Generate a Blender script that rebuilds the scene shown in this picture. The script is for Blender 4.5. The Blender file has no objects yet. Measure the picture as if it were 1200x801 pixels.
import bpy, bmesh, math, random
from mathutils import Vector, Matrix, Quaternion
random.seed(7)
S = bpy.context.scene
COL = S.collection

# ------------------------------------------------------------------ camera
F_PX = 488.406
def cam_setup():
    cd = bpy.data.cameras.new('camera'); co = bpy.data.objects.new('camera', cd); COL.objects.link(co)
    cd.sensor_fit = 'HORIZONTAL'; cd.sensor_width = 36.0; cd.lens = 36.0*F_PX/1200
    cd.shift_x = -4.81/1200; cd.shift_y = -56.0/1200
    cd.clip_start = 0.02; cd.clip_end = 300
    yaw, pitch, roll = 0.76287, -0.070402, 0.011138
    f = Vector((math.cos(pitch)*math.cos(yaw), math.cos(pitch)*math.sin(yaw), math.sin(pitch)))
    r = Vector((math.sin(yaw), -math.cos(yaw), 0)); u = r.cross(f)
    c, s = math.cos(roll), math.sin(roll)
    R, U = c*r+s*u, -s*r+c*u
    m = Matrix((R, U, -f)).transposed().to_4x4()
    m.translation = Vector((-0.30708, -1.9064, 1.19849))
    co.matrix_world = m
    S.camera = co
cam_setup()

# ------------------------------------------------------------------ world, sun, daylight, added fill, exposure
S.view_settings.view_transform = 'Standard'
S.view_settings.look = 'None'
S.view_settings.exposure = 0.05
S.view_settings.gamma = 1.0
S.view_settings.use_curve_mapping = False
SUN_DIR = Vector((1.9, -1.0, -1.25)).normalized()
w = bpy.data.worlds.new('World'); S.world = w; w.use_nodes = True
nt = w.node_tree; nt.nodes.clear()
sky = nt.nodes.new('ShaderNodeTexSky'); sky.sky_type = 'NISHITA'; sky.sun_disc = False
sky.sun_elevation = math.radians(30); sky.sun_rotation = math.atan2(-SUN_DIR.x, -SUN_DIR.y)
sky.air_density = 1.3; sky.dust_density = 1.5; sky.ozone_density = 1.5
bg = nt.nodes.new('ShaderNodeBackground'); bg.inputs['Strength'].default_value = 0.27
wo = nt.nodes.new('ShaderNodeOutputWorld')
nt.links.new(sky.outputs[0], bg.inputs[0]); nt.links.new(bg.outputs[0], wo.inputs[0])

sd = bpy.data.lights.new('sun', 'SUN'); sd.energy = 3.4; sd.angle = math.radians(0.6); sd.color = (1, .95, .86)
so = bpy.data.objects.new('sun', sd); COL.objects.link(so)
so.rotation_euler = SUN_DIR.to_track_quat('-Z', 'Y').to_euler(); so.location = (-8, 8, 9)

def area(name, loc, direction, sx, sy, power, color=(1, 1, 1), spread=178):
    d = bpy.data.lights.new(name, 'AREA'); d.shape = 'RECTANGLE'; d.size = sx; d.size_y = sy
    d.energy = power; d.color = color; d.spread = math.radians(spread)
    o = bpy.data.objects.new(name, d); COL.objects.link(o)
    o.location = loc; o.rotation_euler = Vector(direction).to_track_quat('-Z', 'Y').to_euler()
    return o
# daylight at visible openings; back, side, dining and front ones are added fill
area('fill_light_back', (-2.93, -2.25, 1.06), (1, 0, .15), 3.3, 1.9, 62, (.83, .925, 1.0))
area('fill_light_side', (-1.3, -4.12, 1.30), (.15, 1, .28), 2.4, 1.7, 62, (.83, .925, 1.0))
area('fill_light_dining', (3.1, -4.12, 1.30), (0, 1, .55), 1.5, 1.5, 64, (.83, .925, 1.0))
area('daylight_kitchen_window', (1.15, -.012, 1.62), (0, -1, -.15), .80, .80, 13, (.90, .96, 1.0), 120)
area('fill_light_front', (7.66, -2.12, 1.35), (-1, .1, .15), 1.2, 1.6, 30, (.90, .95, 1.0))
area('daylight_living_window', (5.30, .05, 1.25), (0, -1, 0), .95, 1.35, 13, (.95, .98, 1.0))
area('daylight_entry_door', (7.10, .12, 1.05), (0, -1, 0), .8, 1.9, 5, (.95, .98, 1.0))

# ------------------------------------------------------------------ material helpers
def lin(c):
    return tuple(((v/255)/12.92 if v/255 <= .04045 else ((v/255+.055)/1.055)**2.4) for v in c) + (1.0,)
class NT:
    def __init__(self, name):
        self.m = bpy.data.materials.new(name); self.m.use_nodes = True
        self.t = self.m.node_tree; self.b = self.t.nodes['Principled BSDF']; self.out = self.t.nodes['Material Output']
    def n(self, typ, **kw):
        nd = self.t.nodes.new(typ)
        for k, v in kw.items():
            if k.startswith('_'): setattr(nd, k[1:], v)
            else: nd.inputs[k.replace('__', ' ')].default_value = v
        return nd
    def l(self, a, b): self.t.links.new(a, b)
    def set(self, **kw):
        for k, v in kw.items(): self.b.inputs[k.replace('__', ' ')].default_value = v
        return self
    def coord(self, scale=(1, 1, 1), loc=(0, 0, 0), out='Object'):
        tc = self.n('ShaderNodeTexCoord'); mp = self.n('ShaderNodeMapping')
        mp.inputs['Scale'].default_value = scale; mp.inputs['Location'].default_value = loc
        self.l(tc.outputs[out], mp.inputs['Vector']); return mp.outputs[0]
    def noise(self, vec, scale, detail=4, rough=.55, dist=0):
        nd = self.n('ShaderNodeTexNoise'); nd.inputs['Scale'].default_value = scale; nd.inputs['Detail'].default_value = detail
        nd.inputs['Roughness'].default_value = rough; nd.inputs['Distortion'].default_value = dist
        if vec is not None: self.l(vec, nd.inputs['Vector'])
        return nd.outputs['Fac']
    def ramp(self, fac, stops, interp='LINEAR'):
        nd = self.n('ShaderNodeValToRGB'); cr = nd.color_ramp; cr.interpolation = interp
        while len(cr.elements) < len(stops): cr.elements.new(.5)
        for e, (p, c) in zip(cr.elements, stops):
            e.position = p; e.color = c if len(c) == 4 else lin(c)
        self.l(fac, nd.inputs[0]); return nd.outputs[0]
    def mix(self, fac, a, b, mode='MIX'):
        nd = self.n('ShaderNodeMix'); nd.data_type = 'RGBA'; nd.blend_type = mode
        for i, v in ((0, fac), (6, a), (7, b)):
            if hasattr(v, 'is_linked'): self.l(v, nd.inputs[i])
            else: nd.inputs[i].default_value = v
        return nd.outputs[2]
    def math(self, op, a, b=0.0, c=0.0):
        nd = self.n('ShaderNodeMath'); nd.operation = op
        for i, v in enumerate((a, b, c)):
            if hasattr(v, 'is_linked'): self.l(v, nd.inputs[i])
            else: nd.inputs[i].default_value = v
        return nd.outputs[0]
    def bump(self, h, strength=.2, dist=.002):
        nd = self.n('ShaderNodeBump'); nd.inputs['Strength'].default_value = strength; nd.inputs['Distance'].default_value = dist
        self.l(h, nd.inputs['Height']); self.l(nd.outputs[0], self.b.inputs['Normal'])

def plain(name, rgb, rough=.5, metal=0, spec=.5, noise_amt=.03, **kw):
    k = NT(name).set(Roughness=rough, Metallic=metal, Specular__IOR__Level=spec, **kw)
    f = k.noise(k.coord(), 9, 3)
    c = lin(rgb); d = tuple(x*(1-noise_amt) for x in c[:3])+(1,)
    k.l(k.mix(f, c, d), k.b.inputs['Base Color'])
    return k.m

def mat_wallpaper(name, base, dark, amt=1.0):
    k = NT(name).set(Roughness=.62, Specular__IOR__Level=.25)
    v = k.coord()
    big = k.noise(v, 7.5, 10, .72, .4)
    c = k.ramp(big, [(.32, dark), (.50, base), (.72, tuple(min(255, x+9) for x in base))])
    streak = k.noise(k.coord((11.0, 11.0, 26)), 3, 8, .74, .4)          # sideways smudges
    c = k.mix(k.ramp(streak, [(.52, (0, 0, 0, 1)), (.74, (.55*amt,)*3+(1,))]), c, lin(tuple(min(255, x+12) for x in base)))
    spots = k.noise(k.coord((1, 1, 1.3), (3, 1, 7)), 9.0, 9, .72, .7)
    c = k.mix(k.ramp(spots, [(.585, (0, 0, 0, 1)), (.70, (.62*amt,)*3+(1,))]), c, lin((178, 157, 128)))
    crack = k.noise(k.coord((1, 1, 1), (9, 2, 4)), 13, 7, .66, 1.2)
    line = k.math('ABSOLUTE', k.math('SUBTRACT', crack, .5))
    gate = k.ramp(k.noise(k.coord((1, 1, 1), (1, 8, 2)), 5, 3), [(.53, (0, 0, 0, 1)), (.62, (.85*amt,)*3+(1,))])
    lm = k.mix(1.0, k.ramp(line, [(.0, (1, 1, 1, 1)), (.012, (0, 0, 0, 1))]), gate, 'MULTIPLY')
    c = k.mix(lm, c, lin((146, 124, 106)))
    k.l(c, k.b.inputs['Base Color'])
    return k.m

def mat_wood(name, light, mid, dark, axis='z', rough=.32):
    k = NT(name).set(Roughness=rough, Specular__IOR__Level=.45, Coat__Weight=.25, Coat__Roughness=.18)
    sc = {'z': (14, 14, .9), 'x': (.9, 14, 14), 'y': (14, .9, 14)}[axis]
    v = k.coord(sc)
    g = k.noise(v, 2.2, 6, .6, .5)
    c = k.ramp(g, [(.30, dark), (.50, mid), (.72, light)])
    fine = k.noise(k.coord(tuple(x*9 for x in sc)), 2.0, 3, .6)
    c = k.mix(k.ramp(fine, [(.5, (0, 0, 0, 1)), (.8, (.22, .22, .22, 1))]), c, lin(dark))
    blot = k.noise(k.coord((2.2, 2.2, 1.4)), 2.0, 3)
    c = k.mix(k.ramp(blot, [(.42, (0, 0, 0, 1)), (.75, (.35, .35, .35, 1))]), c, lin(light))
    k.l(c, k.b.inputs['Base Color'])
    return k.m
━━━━
> _REQUIRED TASK_:
Give again, word for word, the lines of the listing, starting at its first line and ending with the line containing "COL = S.collection".

> _RESULT BELOW_:
Generate a Blender script that rebuilds the scene shown in this picture. The script is for Blender 4.5. The Blender file has no objects yet. Measure the picture as if it were 1200x801 pixels.
import bpy, bmesh, math, random
from mathutils import Vector, Matrix, Quaternion
random.seed(7)
S = bpy.context.scene
COL = S.collection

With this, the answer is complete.